Re: Shared Interrupts - PCI

Theodore Ts'o (tytso@mit.edu)
Thu, 29 Jun 1995 14:54:13 +0500


Doing shared interrupts for PCI will probably work fine, because the PCI
bus is designed to handle it. Unfortunately, for the ISA bus, life
isn't so simple.

One of the reasons for the large amount of ugliness and hair in the
serial driver interrupt handler is because if you have two serial ports
sharing the same interrupt, the following situation can happen:

1) Device A signals an interrupt
2) Kernel dispatches to the serial interrupt routine
3) Device B signals an interrupt
4) Kernel services device A
5) Kernel starts servicing device B
6) Device A signals an interrupt
7) The Kernel, having finished servicing devices A and B, returns
without servicing device A second time.
8) Device A locks up.

I have had people argue that the programmable interrupt controller is
supposed to work, this scenario isn't supposed to happen. All I can say
is, on too many machines, it does.

The workaround is that serial driver has to poll all of the devices
sharing an interrupt, waiting for a time when all of the devices return
"no servicing is necessary", before it returns and acknolweges the
interrupt. There is a race condition that is inherently in trying to
sequentially poll all of the devices, so we need to make this happen as
quickly as possible.

On some multiport serial cards, there is an I/O port you can query to
determine whether there are any outstanding interrupts on all of the
card's ports. Unfortunately, there's no standardization where this port
might be, and whether 0 or 1 means no interrupt pending.

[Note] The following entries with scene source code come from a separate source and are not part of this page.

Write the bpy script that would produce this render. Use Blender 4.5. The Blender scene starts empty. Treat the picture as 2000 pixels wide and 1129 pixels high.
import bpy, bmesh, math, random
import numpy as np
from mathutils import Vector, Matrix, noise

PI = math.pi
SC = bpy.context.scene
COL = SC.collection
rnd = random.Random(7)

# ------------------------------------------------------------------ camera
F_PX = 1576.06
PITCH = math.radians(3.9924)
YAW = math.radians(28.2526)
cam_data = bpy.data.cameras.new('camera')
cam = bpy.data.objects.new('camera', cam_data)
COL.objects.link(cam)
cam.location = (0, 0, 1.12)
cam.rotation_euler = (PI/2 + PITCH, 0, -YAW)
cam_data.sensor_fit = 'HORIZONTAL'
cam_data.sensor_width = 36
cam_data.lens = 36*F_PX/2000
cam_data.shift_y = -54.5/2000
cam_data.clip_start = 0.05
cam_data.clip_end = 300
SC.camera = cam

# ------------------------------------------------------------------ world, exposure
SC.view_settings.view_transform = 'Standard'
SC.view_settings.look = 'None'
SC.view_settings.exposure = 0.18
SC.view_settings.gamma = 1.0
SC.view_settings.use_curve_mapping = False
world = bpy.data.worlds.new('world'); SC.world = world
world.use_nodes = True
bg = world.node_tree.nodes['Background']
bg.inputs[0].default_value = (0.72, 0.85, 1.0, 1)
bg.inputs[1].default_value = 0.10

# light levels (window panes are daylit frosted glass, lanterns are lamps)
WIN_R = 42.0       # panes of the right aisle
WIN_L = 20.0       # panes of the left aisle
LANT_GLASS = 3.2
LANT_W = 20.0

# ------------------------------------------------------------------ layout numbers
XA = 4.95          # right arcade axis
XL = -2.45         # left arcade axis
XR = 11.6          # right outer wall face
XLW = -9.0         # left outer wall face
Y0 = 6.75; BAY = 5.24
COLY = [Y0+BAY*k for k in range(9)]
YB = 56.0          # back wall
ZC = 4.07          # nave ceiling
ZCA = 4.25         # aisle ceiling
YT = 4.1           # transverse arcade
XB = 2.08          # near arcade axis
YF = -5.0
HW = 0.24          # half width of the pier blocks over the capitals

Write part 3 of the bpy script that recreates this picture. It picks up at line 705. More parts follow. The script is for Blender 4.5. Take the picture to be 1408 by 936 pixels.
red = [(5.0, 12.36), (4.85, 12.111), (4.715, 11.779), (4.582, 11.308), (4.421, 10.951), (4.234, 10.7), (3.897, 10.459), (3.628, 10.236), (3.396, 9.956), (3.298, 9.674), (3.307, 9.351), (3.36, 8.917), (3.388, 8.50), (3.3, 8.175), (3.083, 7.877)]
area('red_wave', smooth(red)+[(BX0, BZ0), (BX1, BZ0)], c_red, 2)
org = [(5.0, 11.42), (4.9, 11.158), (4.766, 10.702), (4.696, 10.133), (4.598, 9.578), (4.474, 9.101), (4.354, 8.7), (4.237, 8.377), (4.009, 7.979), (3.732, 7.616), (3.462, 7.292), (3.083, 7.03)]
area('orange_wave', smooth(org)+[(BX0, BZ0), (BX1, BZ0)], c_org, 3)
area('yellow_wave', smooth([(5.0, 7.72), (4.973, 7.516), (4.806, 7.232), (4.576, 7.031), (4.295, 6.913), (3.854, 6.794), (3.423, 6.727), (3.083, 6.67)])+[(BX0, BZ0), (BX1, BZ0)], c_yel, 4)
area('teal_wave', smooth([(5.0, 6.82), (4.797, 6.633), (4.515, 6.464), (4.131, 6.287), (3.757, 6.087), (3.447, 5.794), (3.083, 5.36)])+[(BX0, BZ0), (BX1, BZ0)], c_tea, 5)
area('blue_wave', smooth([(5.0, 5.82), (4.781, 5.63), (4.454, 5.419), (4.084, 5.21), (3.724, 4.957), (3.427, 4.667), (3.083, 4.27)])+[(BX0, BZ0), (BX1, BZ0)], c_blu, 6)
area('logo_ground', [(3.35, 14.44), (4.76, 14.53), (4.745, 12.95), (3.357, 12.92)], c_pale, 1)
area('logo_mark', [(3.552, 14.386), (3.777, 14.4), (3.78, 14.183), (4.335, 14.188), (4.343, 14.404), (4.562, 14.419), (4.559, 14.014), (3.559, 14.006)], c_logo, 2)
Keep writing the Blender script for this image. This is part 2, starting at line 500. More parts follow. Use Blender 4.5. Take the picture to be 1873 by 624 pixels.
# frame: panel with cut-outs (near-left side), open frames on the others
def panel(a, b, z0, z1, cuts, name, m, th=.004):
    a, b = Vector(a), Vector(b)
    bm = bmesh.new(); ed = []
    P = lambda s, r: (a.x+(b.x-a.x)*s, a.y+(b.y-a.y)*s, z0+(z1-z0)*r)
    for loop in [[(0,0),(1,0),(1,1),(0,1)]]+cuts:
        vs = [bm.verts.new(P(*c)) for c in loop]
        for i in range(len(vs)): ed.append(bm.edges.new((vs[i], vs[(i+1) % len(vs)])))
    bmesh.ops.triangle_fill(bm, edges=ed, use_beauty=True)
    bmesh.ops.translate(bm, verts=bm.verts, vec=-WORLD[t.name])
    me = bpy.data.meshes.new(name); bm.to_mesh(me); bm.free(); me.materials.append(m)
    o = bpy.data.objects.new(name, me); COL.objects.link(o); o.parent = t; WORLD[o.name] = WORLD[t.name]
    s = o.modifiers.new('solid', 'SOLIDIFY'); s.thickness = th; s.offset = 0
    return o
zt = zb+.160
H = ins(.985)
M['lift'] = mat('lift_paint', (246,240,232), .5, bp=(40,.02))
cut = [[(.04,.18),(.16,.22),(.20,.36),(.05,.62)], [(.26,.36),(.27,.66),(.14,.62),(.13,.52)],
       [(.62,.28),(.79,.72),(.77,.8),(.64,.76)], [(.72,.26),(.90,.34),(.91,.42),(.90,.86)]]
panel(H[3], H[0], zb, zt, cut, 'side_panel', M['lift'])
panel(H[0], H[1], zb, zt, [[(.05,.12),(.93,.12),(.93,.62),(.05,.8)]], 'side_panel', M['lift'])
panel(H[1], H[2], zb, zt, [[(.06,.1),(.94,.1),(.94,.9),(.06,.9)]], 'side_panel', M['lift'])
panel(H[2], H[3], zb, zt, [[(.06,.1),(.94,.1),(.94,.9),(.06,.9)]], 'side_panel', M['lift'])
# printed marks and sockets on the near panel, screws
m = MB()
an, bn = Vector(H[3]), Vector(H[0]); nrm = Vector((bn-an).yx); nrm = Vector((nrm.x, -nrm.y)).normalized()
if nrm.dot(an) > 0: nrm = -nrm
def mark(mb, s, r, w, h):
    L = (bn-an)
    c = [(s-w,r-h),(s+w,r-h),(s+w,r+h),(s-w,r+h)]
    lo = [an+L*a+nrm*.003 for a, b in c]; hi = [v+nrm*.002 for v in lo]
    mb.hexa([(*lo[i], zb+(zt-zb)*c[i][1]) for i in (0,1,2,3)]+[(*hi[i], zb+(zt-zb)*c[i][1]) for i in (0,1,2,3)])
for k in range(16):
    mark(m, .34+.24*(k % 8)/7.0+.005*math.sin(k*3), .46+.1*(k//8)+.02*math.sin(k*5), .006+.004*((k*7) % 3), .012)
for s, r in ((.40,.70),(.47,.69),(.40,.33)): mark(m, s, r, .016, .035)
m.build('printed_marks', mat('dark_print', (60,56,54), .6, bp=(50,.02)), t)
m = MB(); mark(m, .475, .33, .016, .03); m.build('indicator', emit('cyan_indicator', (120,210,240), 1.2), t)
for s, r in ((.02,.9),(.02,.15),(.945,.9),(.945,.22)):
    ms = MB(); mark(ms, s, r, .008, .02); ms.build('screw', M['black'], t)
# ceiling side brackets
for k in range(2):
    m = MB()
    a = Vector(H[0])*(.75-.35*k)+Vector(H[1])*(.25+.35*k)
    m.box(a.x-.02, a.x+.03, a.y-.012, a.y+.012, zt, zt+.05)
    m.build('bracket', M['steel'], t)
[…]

Thus, the user
needs to carfully configure the serial driver using setserial in order
to take advantage of the rs_multiport feature, but for those users who
can, this significantly speeds up the serial interrupt processing and
reduces the race condition that leads towards hung serial ports.

The bottom line is that if you going to support shared interrupts for
the ISA bus in the general case, there are many, many, many little
subtleties that you will need to get right.